Despite the creation of two separate boards, Dara said bigger firms could consult with their IPO team, underwriters and the CSX to explore the possibility of listing on the Growth Board, which is meant for smaller businesses.

Given that the old criteria were too stringent for Cambodia’s young and developing capital market, the new changes are a step in the right direction, according to Thomas Hugger, CEO and fund manager at investment firm Asia Frontier Capital.

“It was a mistake to introduce such stringent listing requirements in the first place,” he said. “They might work in South Korea, but not in Cambodia,” he said, referring to the Korean-backed CSX.

However, while the SECC was softening the requirements, potential investors would have to be informed of the additional risk involved, Hugger added.

“Investing in smaller companies and companies with no or short profit history obviously has increased risk,” he said.

Hugger said the possibility of having a big firm list on the Growth Board “could really impact the index”, and said imposing a cap on who can list on the small board should be considered.

But Stephen Higgins, managing partner of investment advisory firm Mekong Strategic Partners, said investors were not concerned about which board got the listing, instead they were looking for liquidity in the market before jumping in.

“What investors want to see is a transparent, well-run company, with sound growth prospects,” he said.

“They also want to see liquidity in the stock, and that is a major drawback at the moment.”

Higgins called the current scenario a “real chicken and egg situation”, where investors were avoiding the market because of a lack of liquidity, which in turn keeps liquidity away from the market.

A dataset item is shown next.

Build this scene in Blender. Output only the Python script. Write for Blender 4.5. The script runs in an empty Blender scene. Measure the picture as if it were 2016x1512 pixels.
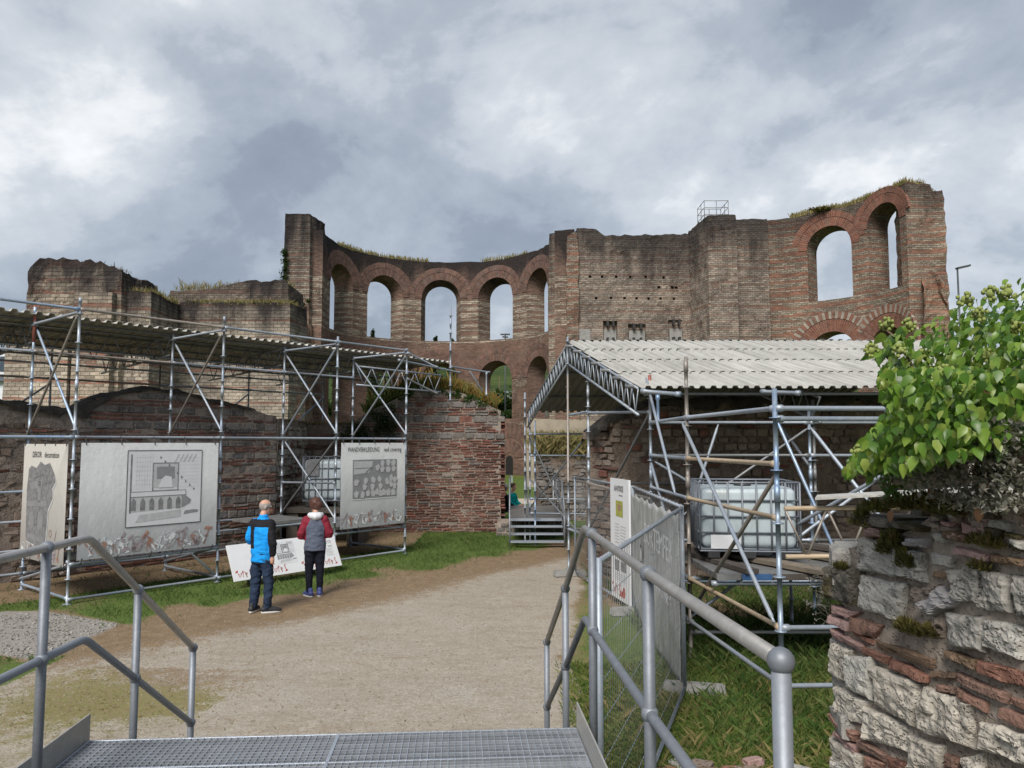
import bpy, bmesh, math, random
from mathutils import Vector, Matrix, noise
from mathutils.geometry import tessellate_polygon
R = math.radians
V = Vector
random.seed(7)
S = bpy.context.scene
C = S.collection

# ------------------------------------------------------------------ camera, sky, sun, exposure
CAM_Z, PITCH, FPX = 2.7, R(4.42), 1500.0
cam = bpy.data.objects.new('camera', bpy.data.cameras.new('camera'))
C.objects.link(cam)
cam.location = (0, 0, CAM_Z)
cam.rotation_euler = (R(90) + PITCH, 0, 0)
cam.data.sensor_width = 36
cam.data.lens = FPX / 2016 * 36
cam.data.clip_start = 0.05
cam.data.clip_end = 6000
S.camera = cam

SUN_EL, SUN_AZ = R(44), R(198)          # azimuth clockwise from +Y: light comes from behind, a little left
W = bpy.data.worlds.new('World')
S.world = W
W.use_nodes = True
wn, wl = W.node_tree.nodes, W.node_tree.links
wn.clear()
def wnode(t, **k):
    n = wn.new(t)
    for a, b in k.items():
        setattr(n, a, b)
    return n
def wmath(op, a, b=None):
    n = wnode('ShaderNodeMath', operation=op)
    for i, x in enumerate((a, b)):
        if x is None: continue
        if isinstance(x, (int, float)): n.inputs[i].default_value = x
        else: wl.new(x, n.inputs[i])
    return n.outputs[0]
sky = wnode('ShaderNodeTexSky', sky_type='NISHITA', sun_disc=False)
sky.sun_elevation, sky.sun_rotation = SUN_EL, SUN_AZ
tc = wnode('ShaderNodeTexCoord')
sep = wnode('ShaderNodeSeparateXYZ'); wl.new(tc.outputs['Generated'], sep.inputs[0])
den = wmath('ADD', wmath('MAXIMUM', sep.outputs[2], 0.0), 0.42)
comb = wnode('ShaderNodeCombineXYZ')
wl.new(wmath('DIVIDE', sep.outputs[0], den), comb.inputs[0])
wl.new(wmath('DIVIDE', sep.outputs[1], den), comb.inputs[1])
comb.inputs[2].default_value = 3.1
def wnoise(scale, det, rough, off=(0, 0, 0), dist=0.0):
    m = wnode('ShaderNodeMapping'); m.inputs['Location'].default_value = off
    wl.new(comb.outputs[0], m.inputs[0])
    n = wnode('ShaderNodeTexNoise'); n.inputs['Scale'].default_value = scale
    n.inputs['Detail'].default_value = det; n.inputs['Roughness'].default_value = rough
    n.inputs['Distortion'].default_value = dist
    wl.new(m.outputs[0], n.inputs['Vector'])
    return n.outputs['Fac']
n1 = wnoise(0.85, 10, 0.57, (2.3, 0.9, 0), 0.3)
n2 = wnoise(2.5, 10, 0.60, (7.1, 2.2, 0), 0.3)
n3 = wnoise(0.7, 3, 0.5, (3.7, 5.2, 0))
dens = wmath('ADD', wmath('ADD', wmath('MULTIPLY', n1, 0.72), wmath('MULTIPLY', n2, 0.28)), wmath('MULTIPLY', wmath('SUBTRACT', n3, 0.5), 0.26))
dens = wmath('SUBTRACT', dens, wmath('MULTIPLY', wmath('MAXIMUM', wmath('SUBTRACT', 0.34, sep.outputs[2]), 0.0), 0.16))      # thinner cloud towards the horizon
dens = wmath('ADD', wmath('MULTIPLY', wmath('SUBTRACT', dens, 0.46), 1.18), 0.478)
cr = wnode('ShaderNodeValToRGB'); wl.new(dens, cr.inputs[0])
e = cr.color_ramp.elements
e[0].position, e[0].color = 0.33, (0.62, 0.63, 0.64, 1)
e[1].position, e[1].color = 0.64, (0.135, 0.160, 0.200, 1)
for p_, c_ in ((0.385, (0.50, 0.515, 0.53, 1)), (0.415, (0.385, 0.408, 0.435, 1)), (0.455, (0.325, 0.352, 0.388, 1)), (0.475, (0.268, 0.297, 0.338, 1)), (0.515, (0.225, 0.254, 0.298, 1)), (0.535, (0.185, 0.213, 0.256, 1)), (0.585, (0.16, 0.187, 0.23, 1))):
    q = e.new(p_); q.color = c_
bg1 = wnode('ShaderNodeBackground'); wl.new(cr.outputs[0], bg1.inputs[0]); bg1.inputs[1].default_value = 0.90
bg2 = wnode('ShaderNodeBackground'); wl.new(sky.outputs[0], bg2.inputs[0]); bg2.inputs[1].default_value = 0.10
mixw = wnode('ShaderNodeMixShader'); mixw.inputs[0].default_value = 0.93     # more than nine tenths of the sky is cloud
wl.new(bg2.outputs[0], mixw.inputs[1]); wl.new(bg1.outputs[0], mixw.inputs[2])
out = wnode('ShaderNodeOutputWorld'); wl.new(mixw.outputs[0], out.inputs[0])

sun = bpy.data.objects.new('sun', bpy.data.lights.new('sun', 'SUN'))
C.objects.link(sun)
sun.data.energy = 2.2
sun.data.angle = R(26)
sun.data.color = (1.0, 0.95, 0.87)
sd = V((math.sin(SUN_AZ) * math.cos(SUN_EL), math.cos(SUN_AZ) * math.cos(SUN_EL), math.sin(SUN_EL)))
sun.rotation_euler = sd.to_track_quat('Z', 'Y').to_euler()
sun.location = (20, -10, 30)

S.view_settings.view_transform = 'Standard'
S.view_settings.look = 'None'
S.view_settings.exposure = 0.95
S.view_settings.gamma = 1.0
S.view_settings.use_curve_mapping = False
S.render.engine = 'CYCLES'
S.cycles.use_denoising = True
S.cycles.max_bounces = 6
S.cycles.diffuse_bounces = 3
S.cycles.glossy_bounces = 2
S.cycles.transparent_max_bounces = 8
S.cycles.caustics_reflective = S.cycles.caustics_refractive = False

# ------------------------------------------------------------------ helpers
def ray(u, v):
    yu = (756 - v) / FPX
    c, s = math.cos(PITCH), math.sin(PITCH)
    return V(((u - 1008) / FPX, c - yu * s, s + yu * c))
def at(u, v, Y):                       # the point of the place seen at photo position (u, v), Y metres ahead
    d = ray(u, v)
    return V((0, 0, CAM_Z)) + d * (Y / d.y)
def nz(x, y=0.0, z=0.0):
    return noise.noise(V((x, y, z)))
def lerp(a, b, t): return a + (b - a) * t
def interp(pts, x):
    if x <= pts[0][0]: return pts[0][1]
    for (a, b), (c, d) in zip(pts, pts[1:]):
        if x <= c: return b + (d - b) * (x - a) / (c - a)
    return pts[-1][1]

ORG = {}
def tag(o, label=None, cat=None, group=None, kind=None):
    if label: o['label'] = label
    if cat: o['category'] = cat
    if group: o['group'] = group
    if kind: o['kind'] = kind
    return o
def thing(name, label, cat, loc=(0, 0, 0), group=None):
    o = bpy.data.objects.new(name, None)
    o.empty_display_size = 0.2
    C.objects.link(o); o.location = loc
    ORG[o.name] = V(loc); o['kind'] = 'thing'
    return tag(o, label, cat, group)
def org(parent):
    return ORG.get(parent.name, V((0, 0, 0))) if parent else V((0, 0, 0))

class MB:
    def __init__(s):
        s.v, s.f, s.m, s.s, s.r, s.uv = [], [], [], [], [], None
    def add(s, vs, fs, mat=0, smooth=False, rnd=None):
        b = len(s.v)
        s.v.extend(V(x) for x in vs)
        rr = random.random() if rnd is None else rnd
        for f in fs:
            s.f.append(tuple(b + i for i in f)); s.m.append(mat); s.s.append(smooth); s.r.append(rr)
    def box(s, c, size, rot=None, mat=0, jit=0.0, rnd=None):
        c = V(c); x, y, z = (k / 2 for k in size)
        vs = []
        for sx, sy, sz in ((-1,-1,-1),(1,-1,-1),(1,1,-1),(-1,1,-1),(-1,-1,1),(1,-1,1),(1,1,1),(-1,1,1)):
            p = V((sx * x, sy * y, sz * z))
            if jit: p += V((random.uniform(-jit, jit), random.uniform(-jit, jit), random.uniform(-jit, jit)))
            vs.append(c + (rot @ p if rot else p))
        s.add(vs, ((0,3,2,1),(4,5,6,7),(0,1,5,4),(1,2,6,5),(2,3,7,6),(3,0,4,7)), mat, False, rnd)
    def beam(s, p, q, w, h, up=(0, 0, 1), mat=0, rnd=None):      # a rectangular bar from p to q
        p, q = V(p), V(q); d = (q - p).normalized(); a = d.cross(V(up)).normalized() * (w / 2); b = a.cross(d).normalized() * (h / 2)
        vs = [p-a-b, p+a-b, p+a+b, p-a+b, q-a-b, q+a-b, q+a+b, q-a+b]
        s.add(vs, ((0,1,2,3),(7,6,5,4),(0,4,5,1),(1,5,6,2),(2,6,7,3),(3,7,4,0)), mat, False, rnd)
    def lathe(s, p, q, prof, n=10, mat=0, smooth=True, rnd=None):   # prof: (t along p-q in metres, radius)
        p, q = V(p), V(q); d = (q - p).normalized()
        a = d.orthogonal().normalized(); b = d.cross(a)
        vs, fs = [], []
        for t, r in prof:
            for i in range(n):
                w = 2 * math.pi * i / n
                vs.append(p + d * t + (a * math.cos(w) + b * math.sin(w)) * r)
        k = len(prof)
        for j in range(k - 1):
            for i in range(n):
                fs.append((j*n+i, j*n+(i+1) % n, (j+1)*n+(i+1) % n, (j+1)*n+i))
        fs.append(tuple(reversed(range(n)))); fs.append(tuple((k-1)*n+i for i in range(n)))
        s.add(vs, fs, mat, smooth, rnd)
    def tube(s, p, q, r, n=8, mat=0, r2=None, rnd=None):
        L = (V(q) - V(p)).length
        s.lathe(p, q, ((0, r), (L, r if r2 is None else r2)), n, mat, True, rnd)
    def path(s, pts, r, n=10, mat=0, rad=None):                      # one bent tube
        pts = [V(p) for p in pts]; vs, fs = [], []
        a = None
        for i, p in enumerate(pts):
            d = ((pts[min(i+1, len(pts)-1)] - p).normalized() + (p - pts[max(i-1, 0)]).normalized()).normalized()
            a = d.orthogonal().normalized() if a is None else (a - d * a.dot(d)).normalized()
            b = d.cross(a); rr = rad[i] if rad else r
            for k in range(n):
                w = 2 * math.pi * k / n
                vs.append(p + (a * math.cos(w) + b * math.sin(w)) * rr)
        for j in range(len(pts) - 1):
            for i in range(n):
                fs.append((j*n+i, j*n+(i+1) % n, (j+1)*n+(i+1) % n, (j+1)*n+i))
        fs.append(tuple(reversed(range(n)))); fs.append(tuple((len(pts)-1)*n+i for i in range(n)))
        s.add(vs, fs, mat, True)
    def ball(s, c, r, n=12, m=8, sc=(1, 1, 1), mat=0, rot=None, rnd=None):
        c = V(c); vs = [V((0, 0, -r))]
        for j in range(1, m):
            t = -math.pi / 2 + math.pi * j / m
            for i in range(n):
                w = 2 * math.pi * i / n
                vs.append(V((math.cos(t) * math.cos(w), math.cos(t) * math.sin(w), math.sin(t))) * r)
        vs.append(V((0, 0, r)))
        vs = [V((p.x * sc[0], p.y * sc[1], p.z * sc[2])) for p in vs]
        if rot: vs = [rot @ p for p in vs]
        fs = [(0, 1 + (i+1) % n, 1 + i) for i in range(n)]
        for j in range(m - 2):
            for i in range(n):
                fs.append((1+j*n+i, 1+j*n+(i+1) % n, 1+(j+1)*n+(i+1) % n, 1+(j+1)*n+i))
        t = len(vs) - 1; b = 1 + (m-2)*n
        fs += [(b+i, b+(i+1) % n, t) for i in range(n)]
        s.add([c + p for p in vs], fs, mat, True, rnd)
    def prism(s, poly, off, mat=0, rnd=None):                        # planar polygon pushed along off
        poly = [V(p) for p in poly]; off = V(off); n = len(poly)
        vs = poly + [p + off for p in poly]
        fs = [tuple(range(n)), tuple(reversed(range(n, 2*n)))] + [(i, i+n, (i+1) % n + n, (i+1) % n) for i in range(n)]
        s.add(vs, fs, mat, False, rnd)
    def mesh(s, name, mats, o=V((0, 0, 0))):
        me = bpy.data.meshes.new(name)
        me.from_pydata([p - o for p in s.v], [], s.f)
        for m in (mats if isinstance(mats, (list, tuple)) else [mats]): me.materials.append(m)
        me.polygons.foreach_set('material_index', s.m)
        me.polygons.foreach_set('use_smooth', s.s)
        at_ = me.attributes.new('rnd', 'FLOAT', 'FACE'); at_.data.foreach_set('value', s.r)
        if s.uv:
            ul = me.uv_layers.new(name='UVMap')
            for poly in me.polygons:
                for li, vi in zip(poly.loop_indices, poly.vertices): ul.data[li].uv = s.uv[vi]
        me.update()
        return me
    def build(s, name, mats, parent=None, label=None, cat=None, group=None, kind=None, loc=None):
        o_ = org(parent) if parent else V(loc or (0, 0, 0))
        o = bpy.data.objects.new(name, s.mesh(name, mats, o_))
        C.objects.link(o)
        ORG[o.name] = o_
        if parent: o.parent = parent
        else: o.location = o_
        return tag(o, label, cat, group, kind)
def inst(name, me, parent, M):         # another object on a shared mesh, M in world coordinates
    o = bpy.data.objects.new(name, me); C.objects.link(o)
    o.parent = parent
    o.matrix_basis = Matrix.Translation(-org(parent)) @ M
    ORG[o.name] = org(parent)
    return o
def rotz(a): return Matrix.Rotation(a, 3, 'Z')
def basis(x, y, z): return Matrix((x, y, z)).transposed()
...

“What will change that is a company like Acleda [Bank] coming to the market,” he added.

Svay Hay, CEO of Acleda Securities, said companies potentially in line for an IPO are looking at listing on the main board and the new regulations will facilitate this process, especially with financial sector firms.

“They all have audited financial statements in place which can be assessed any time, so the requirements for two or three years auditing are met,” he said.

“It’s more attractive, as a better incentive in terms of expenses, timing, and for companies in medium-term operations.”